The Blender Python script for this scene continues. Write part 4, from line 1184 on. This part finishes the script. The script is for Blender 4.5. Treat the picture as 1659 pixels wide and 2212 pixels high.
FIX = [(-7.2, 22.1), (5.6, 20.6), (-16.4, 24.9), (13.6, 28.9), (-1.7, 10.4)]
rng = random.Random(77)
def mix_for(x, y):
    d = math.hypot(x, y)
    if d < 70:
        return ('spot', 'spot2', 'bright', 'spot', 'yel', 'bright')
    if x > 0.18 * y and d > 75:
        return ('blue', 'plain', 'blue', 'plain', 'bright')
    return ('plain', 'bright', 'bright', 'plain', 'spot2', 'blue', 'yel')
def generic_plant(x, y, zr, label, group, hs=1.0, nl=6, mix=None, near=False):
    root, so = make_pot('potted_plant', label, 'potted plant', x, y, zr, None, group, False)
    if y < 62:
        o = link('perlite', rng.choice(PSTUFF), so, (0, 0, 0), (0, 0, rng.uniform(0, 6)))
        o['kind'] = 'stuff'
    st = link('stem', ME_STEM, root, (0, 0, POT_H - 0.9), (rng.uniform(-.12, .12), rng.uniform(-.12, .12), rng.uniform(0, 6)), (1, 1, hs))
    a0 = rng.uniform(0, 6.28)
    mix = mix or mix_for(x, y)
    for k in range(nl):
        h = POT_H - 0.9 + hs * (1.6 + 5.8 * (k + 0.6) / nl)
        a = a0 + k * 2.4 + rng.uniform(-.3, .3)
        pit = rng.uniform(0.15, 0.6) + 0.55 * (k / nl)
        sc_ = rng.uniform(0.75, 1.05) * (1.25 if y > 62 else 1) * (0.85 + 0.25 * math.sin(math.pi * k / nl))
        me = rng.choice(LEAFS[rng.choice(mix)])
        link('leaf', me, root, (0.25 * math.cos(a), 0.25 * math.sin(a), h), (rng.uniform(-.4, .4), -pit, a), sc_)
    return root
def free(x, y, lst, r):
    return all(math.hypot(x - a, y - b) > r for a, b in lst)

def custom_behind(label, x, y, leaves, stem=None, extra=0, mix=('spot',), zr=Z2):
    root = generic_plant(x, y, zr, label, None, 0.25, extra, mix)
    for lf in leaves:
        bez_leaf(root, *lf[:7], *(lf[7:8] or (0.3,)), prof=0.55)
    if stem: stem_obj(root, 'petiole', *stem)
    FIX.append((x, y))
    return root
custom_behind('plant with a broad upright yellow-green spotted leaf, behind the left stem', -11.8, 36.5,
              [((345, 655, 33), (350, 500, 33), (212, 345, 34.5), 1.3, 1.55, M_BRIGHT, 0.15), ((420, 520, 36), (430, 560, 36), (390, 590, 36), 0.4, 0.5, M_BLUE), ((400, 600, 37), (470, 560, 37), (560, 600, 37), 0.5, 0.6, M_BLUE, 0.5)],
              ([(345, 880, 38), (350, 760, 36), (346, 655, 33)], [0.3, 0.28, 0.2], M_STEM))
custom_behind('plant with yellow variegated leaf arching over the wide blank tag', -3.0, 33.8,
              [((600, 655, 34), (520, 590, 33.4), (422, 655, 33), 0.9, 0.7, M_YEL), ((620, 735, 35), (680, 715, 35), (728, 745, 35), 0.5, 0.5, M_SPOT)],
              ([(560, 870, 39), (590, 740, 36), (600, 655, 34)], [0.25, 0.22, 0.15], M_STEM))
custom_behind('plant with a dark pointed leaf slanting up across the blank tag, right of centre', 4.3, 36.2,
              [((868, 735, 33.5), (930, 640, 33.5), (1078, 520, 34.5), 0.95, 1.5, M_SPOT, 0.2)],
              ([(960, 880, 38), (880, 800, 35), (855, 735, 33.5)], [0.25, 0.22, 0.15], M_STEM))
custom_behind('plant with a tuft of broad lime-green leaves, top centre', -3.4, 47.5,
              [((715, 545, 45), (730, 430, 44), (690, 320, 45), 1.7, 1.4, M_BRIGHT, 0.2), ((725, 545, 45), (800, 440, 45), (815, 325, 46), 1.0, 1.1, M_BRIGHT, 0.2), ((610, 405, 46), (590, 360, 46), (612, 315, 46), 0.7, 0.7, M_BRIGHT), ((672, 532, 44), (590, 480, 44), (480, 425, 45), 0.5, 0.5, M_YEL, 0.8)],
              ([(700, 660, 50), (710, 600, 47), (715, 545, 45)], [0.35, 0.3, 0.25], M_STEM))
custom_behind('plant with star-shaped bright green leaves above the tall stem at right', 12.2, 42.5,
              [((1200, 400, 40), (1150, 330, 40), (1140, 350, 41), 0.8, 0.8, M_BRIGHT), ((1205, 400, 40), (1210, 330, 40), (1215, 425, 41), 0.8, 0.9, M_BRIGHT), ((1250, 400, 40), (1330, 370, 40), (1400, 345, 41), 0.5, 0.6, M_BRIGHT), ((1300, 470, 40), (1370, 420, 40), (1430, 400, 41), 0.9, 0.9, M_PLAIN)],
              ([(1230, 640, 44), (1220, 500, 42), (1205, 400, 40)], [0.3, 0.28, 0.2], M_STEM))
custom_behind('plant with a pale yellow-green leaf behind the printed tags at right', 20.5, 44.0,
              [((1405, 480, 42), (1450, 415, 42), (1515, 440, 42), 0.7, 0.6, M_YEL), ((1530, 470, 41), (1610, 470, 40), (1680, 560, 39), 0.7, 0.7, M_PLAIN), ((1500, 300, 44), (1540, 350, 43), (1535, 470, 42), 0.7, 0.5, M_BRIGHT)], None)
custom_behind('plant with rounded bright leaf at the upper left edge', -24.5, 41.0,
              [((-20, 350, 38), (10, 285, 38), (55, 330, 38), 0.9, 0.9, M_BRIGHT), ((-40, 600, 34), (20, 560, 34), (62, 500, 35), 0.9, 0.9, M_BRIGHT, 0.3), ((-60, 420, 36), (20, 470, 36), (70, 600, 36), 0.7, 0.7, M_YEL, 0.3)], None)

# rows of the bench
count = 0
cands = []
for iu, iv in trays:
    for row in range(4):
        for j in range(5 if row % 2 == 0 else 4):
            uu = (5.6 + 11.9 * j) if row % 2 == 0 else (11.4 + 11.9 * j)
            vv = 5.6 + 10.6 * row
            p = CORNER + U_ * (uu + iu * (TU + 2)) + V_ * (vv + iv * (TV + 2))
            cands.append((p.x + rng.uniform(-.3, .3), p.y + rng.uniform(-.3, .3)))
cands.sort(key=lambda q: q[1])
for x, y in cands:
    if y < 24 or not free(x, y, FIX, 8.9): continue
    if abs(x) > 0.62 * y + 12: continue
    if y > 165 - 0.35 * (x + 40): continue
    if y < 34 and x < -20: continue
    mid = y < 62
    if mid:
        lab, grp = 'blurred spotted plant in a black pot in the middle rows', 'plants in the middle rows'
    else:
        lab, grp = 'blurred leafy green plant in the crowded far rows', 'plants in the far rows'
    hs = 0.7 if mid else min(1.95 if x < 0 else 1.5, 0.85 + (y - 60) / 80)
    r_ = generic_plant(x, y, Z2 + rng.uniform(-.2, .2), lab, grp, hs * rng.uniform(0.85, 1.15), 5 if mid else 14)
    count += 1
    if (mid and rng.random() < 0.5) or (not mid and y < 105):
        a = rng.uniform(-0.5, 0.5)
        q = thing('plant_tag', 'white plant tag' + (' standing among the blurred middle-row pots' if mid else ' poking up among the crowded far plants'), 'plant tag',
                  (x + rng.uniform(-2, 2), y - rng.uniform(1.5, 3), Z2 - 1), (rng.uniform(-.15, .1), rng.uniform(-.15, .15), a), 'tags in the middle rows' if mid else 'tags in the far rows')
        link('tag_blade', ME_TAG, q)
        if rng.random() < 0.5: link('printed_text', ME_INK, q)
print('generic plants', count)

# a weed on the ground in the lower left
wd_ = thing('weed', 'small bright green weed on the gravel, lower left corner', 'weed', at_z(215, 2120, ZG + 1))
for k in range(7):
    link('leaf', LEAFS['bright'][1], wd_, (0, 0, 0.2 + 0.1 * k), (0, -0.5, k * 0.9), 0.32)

-- -- --

__Aim__. Set down, exactly as written, each line of the data from its opening line through the one containing "return all(math.hypot(x - a, y". Output nothing more.

__Solved problem__.
The Blender Python script for this scene continues. Write part 4, from line 1184 on. This part finishes the script. The script is for Blender 4.5. Treat the picture as 1659 pixels wide and 2212 pixels high.
FIX = [(-7.2, 22.1), (5.6, 20.6), (-16.4, 24.9), (13.6, 28.9), (-1.7, 10.4)]
rng = random.Random(77)
def mix_for(x, y):
    d = math.hypot(x, y)
    if d < 70:
        return ('spot', 'spot2', 'bright', 'spot', 'yel', 'bright')
    if x > 0.18 * y and d > 75:
        return ('blue', 'plain', 'blue', 'plain', 'bright')
    return ('plain', 'bright', 'bright', 'plain', 'spot2', 'blue', 'yel')
def generic_plant(x, y, zr, label, group, hs=1.0, nl=6, mix=None, near=False):
    root, so = make_pot('potted_plant', label, 'potted plant', x, y, zr, None, group, False)
    if y < 62:
        o = link('perlite', rng.choice(PSTUFF), so, (0, 0, 0), (0, 0, rng.uniform(0, 6)))
        o['kind'] = 'stuff'
    st = link('stem', ME_STEM, root, (0, 0, POT_H - 0.9), (rng.uniform(-.12, .12), rng.uniform(-.12, .12), rng.uniform(0, 6)), (1, 1, hs))
    a0 = rng.uniform(0, 6.28)
    mix = mix or mix_for(x, y)
    for k in range(nl):
        h = POT_H - 0.9 + hs * (1.6 + 5.8 * (k + 0.6) / nl)
        a = a0 + k * 2.4 + rng.uniform(-.3, .3)
        pit = rng.uniform(0.15, 0.6) + 0.55 * (k / nl)
        sc_ = rng.uniform(0.75, 1.05) * (1.25 if y > 62 else 1) * (0.85 + 0.25 * math.sin(math.pi * k / nl))
        me = rng.choice(LEAFS[rng.choice(mix)])
        link('leaf', me, root, (0.25 * math.cos(a), 0.25 * math.sin(a), h), (rng.uniform(-.4, .4), -pit, a), sc_)
    return root
def free(x, y, lst, r):
    return all(math.hypot(x - a, y - b) > r for a, b in lst)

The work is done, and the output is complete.